• **Your objective**: Quote exactly the lines spanning from the top of the data below to the line that contains "scene.camera = cam", including both.

• **Dataset excerpt**:

━━━━━━

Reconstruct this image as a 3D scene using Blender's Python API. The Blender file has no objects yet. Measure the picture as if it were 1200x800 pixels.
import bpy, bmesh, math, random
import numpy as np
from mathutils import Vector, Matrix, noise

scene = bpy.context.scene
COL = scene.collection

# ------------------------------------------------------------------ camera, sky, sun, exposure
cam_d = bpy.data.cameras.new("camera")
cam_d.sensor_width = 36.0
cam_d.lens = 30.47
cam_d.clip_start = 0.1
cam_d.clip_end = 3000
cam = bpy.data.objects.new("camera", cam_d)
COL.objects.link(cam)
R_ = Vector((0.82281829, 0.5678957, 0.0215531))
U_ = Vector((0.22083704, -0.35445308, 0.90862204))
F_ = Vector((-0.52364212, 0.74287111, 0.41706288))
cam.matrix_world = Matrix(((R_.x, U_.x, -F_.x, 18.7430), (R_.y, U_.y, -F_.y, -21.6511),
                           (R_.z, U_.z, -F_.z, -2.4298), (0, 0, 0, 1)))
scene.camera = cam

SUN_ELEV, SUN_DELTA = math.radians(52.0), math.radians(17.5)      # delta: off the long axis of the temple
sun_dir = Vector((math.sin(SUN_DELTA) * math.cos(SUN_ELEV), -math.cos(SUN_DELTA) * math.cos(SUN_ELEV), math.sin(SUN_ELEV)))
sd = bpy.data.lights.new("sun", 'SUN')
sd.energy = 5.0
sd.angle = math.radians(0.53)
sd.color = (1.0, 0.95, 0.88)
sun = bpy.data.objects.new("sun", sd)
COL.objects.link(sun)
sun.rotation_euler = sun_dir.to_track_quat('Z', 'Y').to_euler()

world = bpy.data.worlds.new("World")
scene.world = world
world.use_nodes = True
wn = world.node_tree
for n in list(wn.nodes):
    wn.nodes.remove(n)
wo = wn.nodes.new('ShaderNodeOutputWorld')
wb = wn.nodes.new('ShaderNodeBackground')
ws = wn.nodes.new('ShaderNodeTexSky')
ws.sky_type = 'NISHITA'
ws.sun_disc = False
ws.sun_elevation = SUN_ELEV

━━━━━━

• **Solution for this exercise**:
Reconstruct this image as a 3D scene using Blender's Python API. The Blender file has no objects yet. Measure the picture as if it were 1200x800 pixels.
import bpy, bmesh, math, random
import numpy as np
from mathutils import Vector, Matrix, noise

scene = bpy.context.scene
COL = scene.collection

# ------------------------------------------------------------------ camera, sky, sun, exposure
cam_d = bpy.data.cameras.new("camera")
cam_d.sensor_width = 36.0
cam_d.lens = 30.47
cam_d.clip_start = 0.1
cam_d.clip_end = 3000
cam = bpy.data.objects.new("camera", cam_d)
COL.objects.link(cam)
R_ = Vector((0.82281829, 0.5678957, 0.0215531))
U_ = Vector((0.22083704, -0.35445308, 0.90862204))
F_ = Vector((-0.52364212, 0.74287111, 0.41706288))
cam.matrix_world = Matrix(((R_.x, U_.x, -F_.x, 18.7430), (R_.y, U_.y, -F_.y, -21.6511),
                           (R_.z, U_.z, -F_.z, -2.4298), (0, 0, 0, 1)))
scene.camera = cam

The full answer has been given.